When Zayd Dohrn's Reborning at the Fountain Theatre gets something right, it gets it so right that you may be left in a state of disorientation. That something is the gulf of incomprehension between Daizy and Kelly (Ryan Doucette and Joanna Strapp), an entrepreneurial couple not long out of art school, getting by in a Queens walk-up.

They're both fastidious designers working in adjoining studios with silicon and plastics. Jeff McLaughlin's fastidiously realistic set focuses on Kelly's working abode, with its transparent plastic bin-drawers of doll parts, which she sculpts into lifelike replicas of human infants — including skin blotches, tangled tufts of hair and runny noses. There's nothing Disney or Mattel about Kelly's work. She's a naturalist, working from photographs, imbibing various hard liquors and smoking weed as a kind of sanity preserver, though that sanity is faltering. When Daizy compliments her artistry, Kelly lobs it back with droll, self-effacing contempt. That dynamic is the first window onto what's wrong between them.

Daizy, meanwhile, sculpts phalluses and other sex toys with a similar dedication to verisimilitude. In one scene, he bursts into her studio, jocular, with a rubbery, erect penis waving through his jeans zipper.

Of course he wasn't aware that Kelly's most demanding client, Emily (Kristin Carey), would be in the studio at that moment.

Emily takes it in stride. These are all grown-ups — sort of. Though elegant in style and attire (costumes by Naila Aladdin-Sanders), Emily (“money's no object”) keeps pushing Kelly to create a replica of her baby who died years ago. The skin isn't quite right. There's something wrong in the detail of the eye.

This isn't just the purchase of an art piece. This is grief counseling via an inanimate object.

Eventually Kelly begins to suspect that Emily is her own mother, who abandoned her in a trash canister with bleach-burned hands — and that, consequently, her sculpture is actually a self-portrait. Emily is not just asking Kelly to sell her an object but to sell her soul.

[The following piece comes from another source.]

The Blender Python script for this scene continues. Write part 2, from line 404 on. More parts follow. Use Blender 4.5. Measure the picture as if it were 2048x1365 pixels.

This kind of transference is, by most contemporary social standards, off the rails. If the play is supposed to be an examination of such transference, it keeps dancing around that issue. It places the gravity of its arguments in the attempt of Daizy — a glib, arrogant and otherwise functional male — to comprehend and even care for a partner who is pathologically, psychically wounded.

The ongoing confusion and despair on both actors' faces provides this production's focus, under Simon Levy's direction, while the doll, Emily and their attendant issues are exotic contrivances to probe Kelly's pathology. The performances are top-tier.

The production is a bit like a chocolate cake spiced with black pepper. It's been beautifully prepared and tastes quite good, but there's just something jarring about it, in those attention-grabbing flecks that you barely discern.

Kelly would feel right at home suffering the audience abuse in Dame Edna's Glorious Goodbye (The Farewell Tour). With diamond studs in her horned-rimmed glasses, the purple-wigged, megalomaniac alter ego of 80-year-old Australian Barry Humphries spends much of the evening goading her Ahmanson Theatre audience. One selected patron dared admit that she lived on a boat in the Marina. Replying to the imperious Dame's remark on how expensive that must be, the unsuspecting victim added that, no, living on a boat costs less than renting an apartment. “I can see,” the Dame replied, “from all that money you're saving on your clothes.”

Another audience member got peeved and snapped back cattily. “I fully understand,” Edna said. “But this is a battle you're not going to win.”

Edna is Rodney Dangerfield (“I don't get no respect”) inverted and fed by memories of Phyllis Diller, Joan Rivers and Queen Elizabeth I. Edna's a living, rampaging cartoon legend, a monument to imperious self-satisfaction and gratuitous cruelty, which leads to the question of why audiences lap this stuff up. It's a bit like being at home with an abusive parent. Nostalgia? Or is it the mockery of the devices that bullies frequently use to belittle innocent minions? Or some combination of both?

In last week's episode of Downton Abbey, Isobel Crawley (Penelope Wilton) snapped back at the similarly imperious Dowager Countess of Grantham (Maggie Smith), “Some people believe that rudeness in old people is amusing. They are wrong.”

Well, yes and no — not when the rudeness is turned inward. Regarding her late husband's “prostate murmur,” Dame Edna sighs, “Oh, the years I spent with that prostate hanging over my head.”

Simon Phillips directs the slightly bloated, frequently amusing spectacle, with Ralph Coppola, Brooke Pascoe, Eve Prideaux and Armando Yearwood Jr. providing intermittent backup song and dance.